Ama asıl şu rakamlar yandaş gerici yazarların yalanlarını yerden yere vuruyor. Ölenlerin 49 bine yakın “muhalif” ve bundan daha önemlisi ise 48 bine yakın sayıda yabancı uyruklu militan!

Yani Suriye’de “muhalif” diye yutturulanların büyük çoğunluğunun yabancı uyruklu cihatçılar olduğundan hiç ama hiç söz etmiyorlar! Bu adamlar nasıl geldi, kim getirdi, kim sınırları açtı, kim silah verdi?

Hani “Esad diktatördü, halkı muhalefete geçmişti, mevcut rejim halkı eziyordu”,  öyle mi? Halep’te Müslümanlar öldürülüyor yaygarası kopartanlar bu gerçekler karşısında kalem bırakacaklar mı?

Bütün dünyaya kendi gerici ve mezhepçi açıları dışında bir bakış geliştiremeyenler, emperyalizmin oyuncağı olduklarını göremezler.

Suriye rejiminin güçsüzleştirilmesi ve parçalanması hedefinin Siyonizm’in çıkarına hizmet ettiğini göremezler.
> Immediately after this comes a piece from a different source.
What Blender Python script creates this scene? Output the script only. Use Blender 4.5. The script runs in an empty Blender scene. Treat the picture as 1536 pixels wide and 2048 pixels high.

Bugün Suriye’de yaşanan yıkımın ve savaşın en fazla gizli sevineninin Siyonist İsrail yönetimi ve emperyalizmin olduğunu anlayamazlar.

Çünkü bütün dünyada yeşil kuşak projesiyle İslamcı siyaset emperyalizm tarafından desteklendi, büyütüldü ve enstrüman olarak kullanıldı. Gericilik ve emperyalizm arasındaki ilişki son yüzyıllık tarihin açık bir gerçeği olarak karşımızdadır.

Kadınlara tecavüz mü, kadınların köleleştirilmesi mi, alınıp satılması mı, kafa kesilmesi, intihar saldırıları mı, kör terör mü, katliam mı dönüp cihatçılara bakın!

Bir de bunların arkasındaki güçlere!

Din-iman diyerek bu gerçekleri kapatamazsınız!

Yabancı cihatçıların emperyalist istihbarat teşkilatları eliyle tabur tabur Suriye’ye taşınıp bir ülkenin yıkılmasına destek olmak gibi bir garabeti yazan bu yandaş tuhaflık, şimdi de Türkiye’de “vatanseverlik” oynuyor.

AKP’nin arkasında millici kesildiler.

AKP’nin iktidarda kalmak için devreye soktuğu “milliyetçi soslu gericiliğin ve işbirlikçiliğin” gerçek yüzü de yakında ortaya çıkacak. Bakalım o zaman ne yapacaklar?